Anyway, I was sad. This was after not being able to fit into my cute pants from last winter (Maybe I got a little softer. Did I mention I added homeschooling to my to do list?)  Well, I told myself I was not allowed to buy new pants all season long. I would wear the same jeans and black church leggings all winter.  That I did.  Wore holes in the back of them. They are paper thin. They are awesomely comfortable. 
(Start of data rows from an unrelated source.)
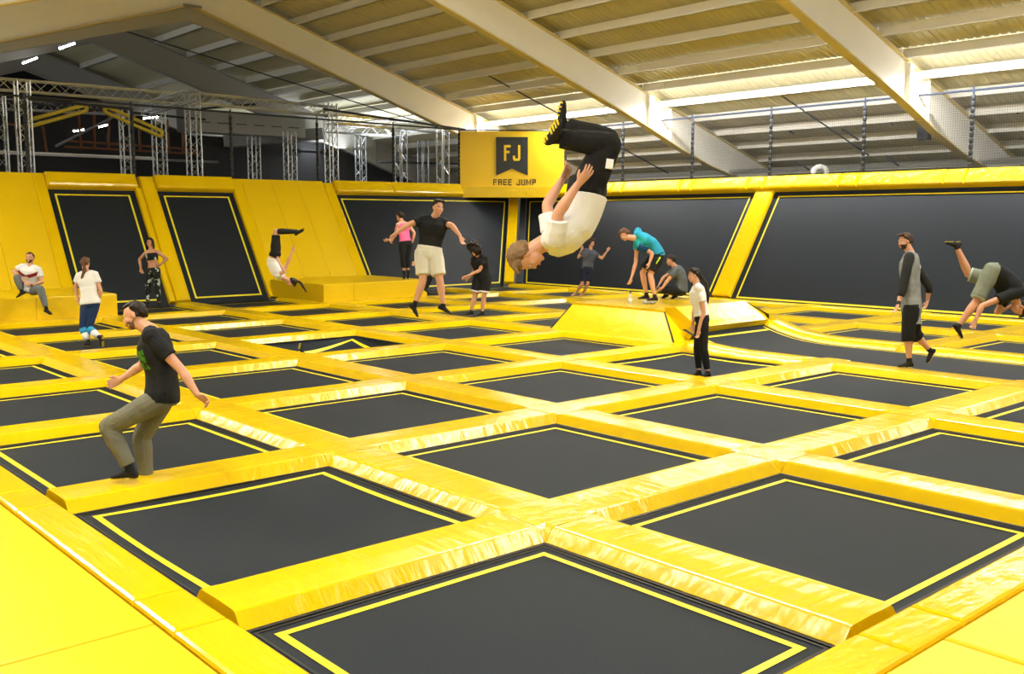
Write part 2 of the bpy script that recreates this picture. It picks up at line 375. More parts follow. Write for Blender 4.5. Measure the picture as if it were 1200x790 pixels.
curved_pad(SX1+.004, .62, 3.5).build('pad', 'vinyl', t, smooth=True)
curved_pad(SX1+.004, 3.51, 6.3).build('pad', 'vinyl', t, smooth=True)
curved_pad(SX1+.004, -2.9, .61).build('pad', 'vinyl', t, smooth=True)
curved_pad(3*L+.004, 2*L-W+.004, 2*L-.004, .6).build('pad', 'vinyl', t, smooth=True)
# quarter-pipe end pad across the lane
mb = MB(); R_ = []
mb.add([(SX0+.07, 6.12, .37), (SX1+.10, 6.20, .36), (SX1+.10, 6.30, .46), (SX0+.07, 6.22, .46), (SX1+.0, 6.72, .70), (SX0+.12, 6.66, .70), (SX1+.0, 6.95, .70), (SX0+.15, 6.95, .68),
        (SX0+.07, 6.3, .1), (SX1+.10, 6.3, .1), (SX1+.0, 6.95, .1), (SX0+.15, 6.95, .1)],
       [(0, 1, 2, 3), (3, 2, 4, 5), (5, 4, 6, 7), (8, 9, 1, 0), (9, 10, 6, 4, 2, 1), (8, 0, 3, 5, 7, 11), (10, 11, 7, 6)])
mb.build('end_pad', 'vinyl_u', t)
mb = MB()
mb.add([(SX1+.11, 6.2, .46), (SX1+.66, 6.05, .12), (SX1+.66, 6.9, .12), (SX1+.01, 6.95, .69), (SX1+.01, 6.72, .70), (SX1+.11, 6.2, .05), (SX1+.01, 6.95, .05)], [(0, 1, 2, 3, 4), (0, 5, 1), (3, 2, 6)])
mb.build('side_wedge', 'vinyl', t)
# dome platform
t = thing('padded_platform', 'raised yellow vinyl platform with sloped sides in the middle of the court', 'platform', (10.7, 8.2, .11))
b0 = [(9.12, 6.3), (12.7, 6.3), (12.7, 9.5), (9.12, 9.5)]; tp = [(9.62, 6.95), (12.3, 6.95), (12.3, 9.35), (9.62, 9.35)]; Zt = .62
for i in range(4):
    j = (i+1) % 4; e = .02
    a, b = V((*b0[i], .11)), V((*b0[j], .11)); c, d = V((*tp[j], Zt)), V((*tp[i], Zt))
    mb = MB(); vv = []; ff = []; nn = 10
    for u in range(nn+1):
        for v in range(nn+1):
            p0 = a.lerp(b, .008+.984*u/nn); p1 = d.lerp(c, .008+.984*u/nn); p = p0.lerp(p1, v/nn)
            nrm = (b-a).cross(d-a).normalized()
            vv.append(p+nrm*(.03*math.sin(PI*u/nn)*math.sin(PI*min(1, v/nn))))
    for u in range(nn):
        for v in range(nn): ff.append((u*(nn+1)+v, (u+1)*(nn+1)+v, (u+1)*(nn+1)+v+1, u*(nn+1)+v+1))
    mb.add(vv, ff); mb.build('side_panel', 'dome', t, smooth=True)
    if i in (0, 3): MB().tube([a, d], .012, 6).build('corner_seam', 'web', t)
mb = MB().box((9.58, 6.92, Zt-.05), (12.34, 9.39, Zt+.012)); mb.build('top_panel', 'vinyl', t)
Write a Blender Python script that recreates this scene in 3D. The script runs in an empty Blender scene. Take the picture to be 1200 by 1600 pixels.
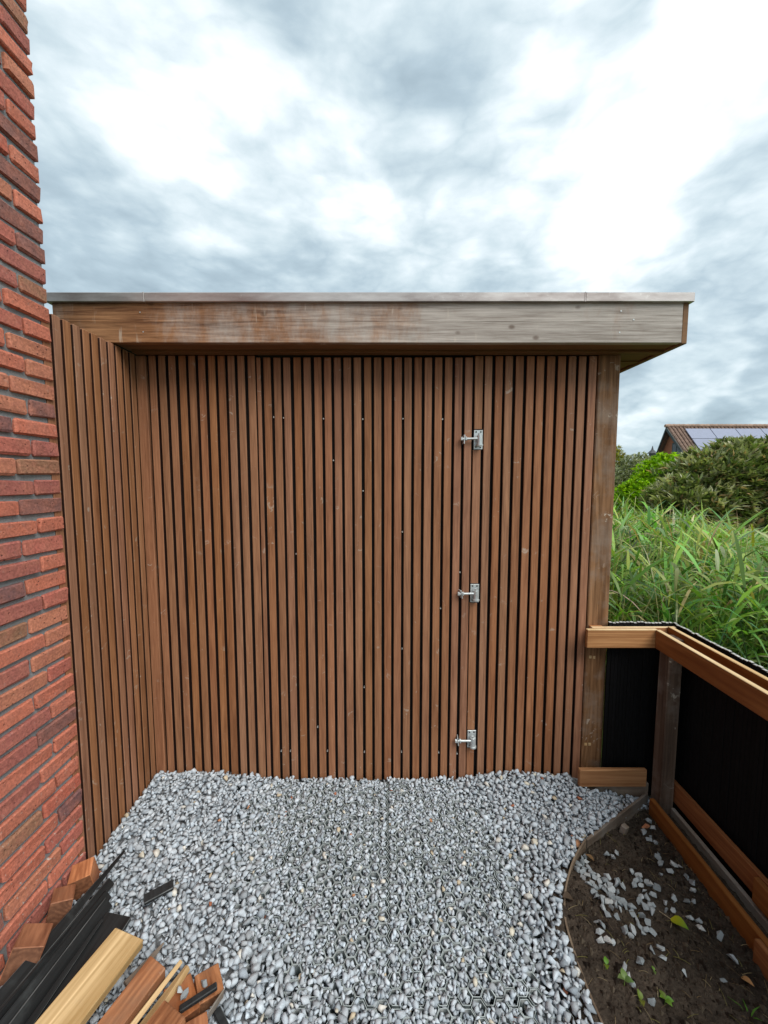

Dressing myself all winter long was easy peasy. One pair of pants. Hair up in a pony tail. Less washing. Less thinking. It was great. Enter Jen Hatmaker. I read her books.  She voluntarily wore 7 items of clothing for a whole month. So I connected with the clothing chapter.  I had like a forced experiment.  Taking away my cute hair, wearing one pair of pants.  Definitely not to her level though.  But enough to change me.  It's nice having choices, but not necessary.  

Then I looked around me. I have so much. Now, like mentioned earlier, we have a budget, we stick to it, and we're a tough team.  We don't overspend a ton.  But we can always make some changes.  About that time I got brave and started this blog.  (And people actually read my words?  And apparently I have lots of readers in Germany and Russia.  Wish I could meet you personally:)  My husband is the co-author of our budget and I'm a big dreamer.  He's all for saving money, streamlining, putting it in better places.  It makes him go wild.  I love it:)  

Despite a budget, I am surrounded by things that don't bless me.  I am surrounded by ways I can help others. It's a learning process and I'm a student.  I am caught up in him writing my story into his song.  Removing obstacles to see more of him. I am writing for the glory of God.  And it's exciting.